* [WHAT YOU ARE ASKED TO DO]: From the records below, extract all the text exactly and leave the images behind.

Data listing
.....

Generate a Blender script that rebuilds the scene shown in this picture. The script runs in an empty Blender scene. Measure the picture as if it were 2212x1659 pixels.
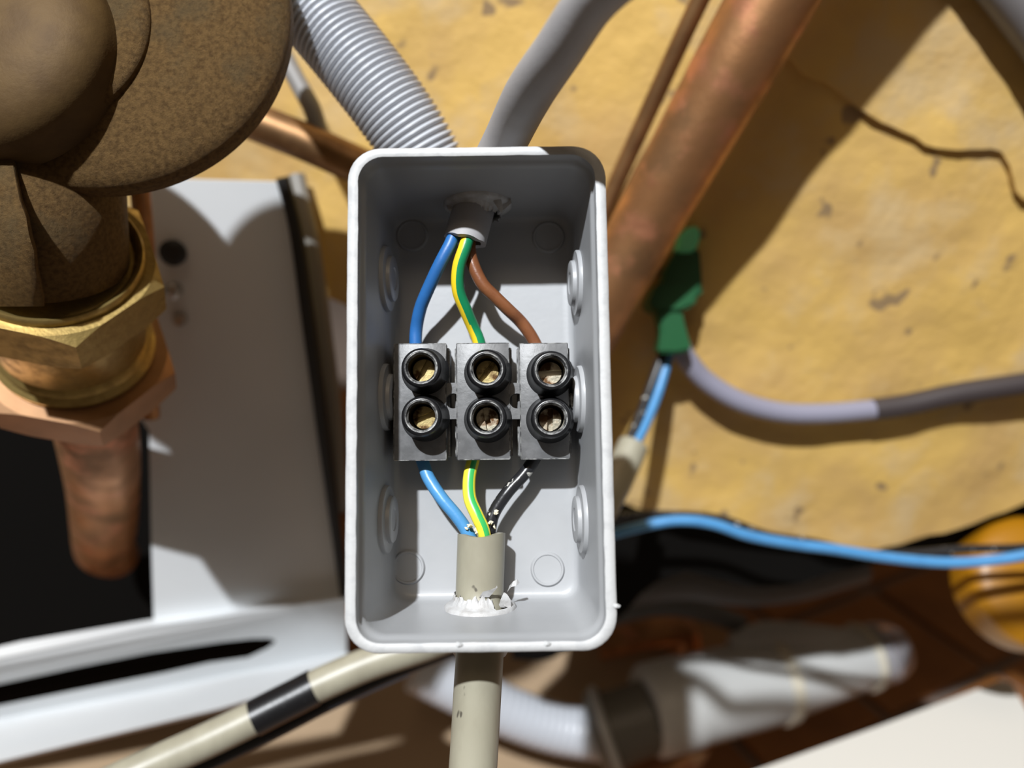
import bpy, bmesh, math, random
from mathutils import Vector, Matrix, noise

# ------------------------------------------------------------------ camera, world, light
sc = bpy.context.scene
COL = sc.collection
TH = math.radians(22.0)            # camera looks down by this much
CAMH = 0.45                        # above the tiled floor (m)
F_PX = 1659.0                      # focal length in pixels of the 2212 px wide frame
AR = Vector((1, 0, 0)); AF = Vector((0, math.cos(TH), -math.sin(TH))); AU = Vector((0, math.sin(TH), math.cos(TH)))
ORI = Vector((0, 0, CAMH))

def W(x, y, d):                    # mm right, up, forward of the lens -> world metres
    return ORI + (AR*x + AU*y + AF*d)*0.001
def P(px, py, d):
    return W((px-1106)/F_PX*d, (829.5-py)/F_PX*d, d)

cd = bpy.data.cameras.new('camera'); cam = bpy.data.objects.new('camera', cd); COL.objects.link(cam)
cam.location = ORI; cam.rotation_euler = (math.pi/2-TH, 0, 0)
cd.sensor_width = 36.0; cd.lens = 27.0; cd.clip_start = 0.01; cd.clip_end = 20
cd.dof.use_dof = True; cd.dof.focus_distance = 0.139; cd.dof.aperture_fstop = 9.0
sc.camera = cam

wd = bpy.data.worlds.new('world'); sc.world = wd; wd.use_nodes = True
wd.node_tree.nodes['Background'].inputs[0].default_value = (1.0, 0.76, 0.54, 1)
wd.node_tree.nodes['Background'].inputs[1].default_value = 0.085

LD = Vector((0.275, -0.72, 1.0)).normalized()
def lamp(kind, name, loc, target, energy, color, **kw):
    l = bpy.data.lights.new(name, kind); l.energy = energy; l.color = color
    for k, v in kw.items(): setattr(l, k, v)
    o = bpy.data.objects.new(name, l); COL.objects.link(o); o.location = loc
    o.rotation_euler = (target-loc).to_track_quat('-Z', 'Y').to_euler()
    return o
tgt = W(0, 0, 140)
lp = Vector((0, 0, 140)) - LD*1800
lamp('SPOT', 'head_torch', W(*lp), tgt, 246.0, (0.92, 0.96, 1.0), shadow_soft_size=0.022, spot_size=math.radians(60), spot_blend=0.6)
lamp('AREA', 'warm_fill', Vector((-0.2, -0.8, 2.2)), Vector((0, 0.2, 0.3)), 8.5, (1.0, 0.8, 0.58), size=0.9)  # soft warm fill added to lift wall and floor; no known lamp

vs = sc.view_settings
vs.view_transform = 'Standard'; vs.look = 'None'; vs.exposure = 0.0; vs.gamma = 1.0; vs.use_curve_mapping = False
sc.cycles.use_denoising = True
sc.cycles.max_bounces = 8

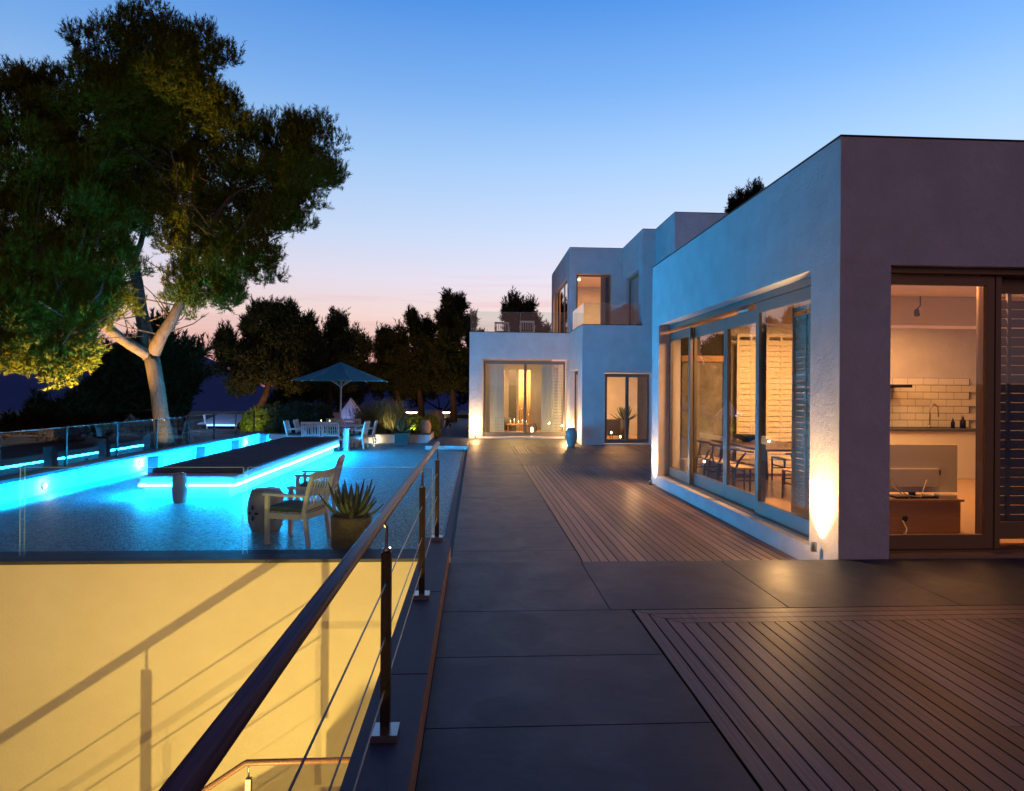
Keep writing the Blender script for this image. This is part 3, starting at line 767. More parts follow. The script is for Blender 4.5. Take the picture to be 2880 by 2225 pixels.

.....

* [RESPONSE TO THIS EXERCISE]:
Generate a Blender script that rebuilds the scene shown in this picture. The script runs in an empty Blender scene. Measure the picture as if it were 2212x1659 pixels.
import bpy, bmesh, math, random
from mathutils import Vector, Matrix, noise

# ------------------------------------------------------------------ camera, world, light
sc = bpy.context.scene
COL = sc.collection
TH = math.radians(22.0)            # camera looks down by this much
CAMH = 0.45                        # above the tiled floor (m)
F_PX = 1659.0                      # focal length in pixels of the 2212 px wide frame
AR = Vector((1, 0, 0)); AF = Vector((0, math.cos(TH), -math.sin(TH))); AU = Vector((0, math.sin(TH), math.cos(TH)))
ORI = Vector((0, 0, CAMH))

def W(x, y, d):                    # mm right, up, forward of the lens -> world metres
    return ORI + (AR*x + AU*y + AF*d)*0.001
def P(px, py, d):
    return W((px-1106)/F_PX*d, (829.5-py)/F_PX*d, d)

cd = bpy.data.cameras.new('camera'); cam = bpy.data.objects.new('camera', cd); COL.objects.link(cam)
cam.location = ORI; cam.rotation_euler = (math.pi/2-TH, 0, 0)
cd.sensor_width = 36.0; cd.lens = 27.0; cd.clip_start = 0.01; cd.clip_end = 20
cd.dof.use_dof = True; cd.dof.focus_distance = 0.139; cd.dof.aperture_fstop = 9.0
sc.camera = cam

wd = bpy.data.worlds.new('world'); sc.world = wd; wd.use_nodes = True
wd.node_tree.nodes['Background'].inputs[0].default_value = (1.0, 0.76, 0.54, 1)
wd.node_tree.nodes['Background'].inputs[1].default_value = 0.085

LD = Vector((0.275, -0.72, 1.0)).normalized()
def lamp(kind, name, loc, target, energy, color, **kw):
    l = bpy.data.lights.new(name, kind); l.energy = energy; l.color = color
    for k, v in kw.items(): setattr(l, k, v)
    o = bpy.data.objects.new(name, l); COL.objects.link(o); o.location = loc
    o.rotation_euler = (target-loc).to_track_quat('-Z', 'Y').to_euler()
    return o
tgt = W(0, 0, 140)
lp = Vector((0, 0, 140)) - LD*1800
lamp('SPOT', 'head_torch', W(*lp), tgt, 246.0, (0.92, 0.96, 1.0), shadow_soft_size=0.022, spot_size=math.radians(60), spot_blend=0.6)
lamp('AREA', 'warm_fill', Vector((-0.2, -0.8, 2.2)), Vector((0, 0.2, 0.3)), 8.5, (1.0, 0.8, 0.58), size=0.9)  # soft warm fill added to lift wall and floor; no known lamp

vs = sc.view_settings
vs.view_transform = 'Standard'; vs.look = 'None'; vs.exposure = 0.0; vs.gamma = 1.0; vs.use_curve_mapping = False
sc.cycles.use_denoising = True
sc.cycles.max_bounces = 8

Keep writing the Blender script for this image. This is part 3, starting at line 767. More parts follow. The script is for Blender 4.5. Take the picture to be 2880 by 2225 pixels.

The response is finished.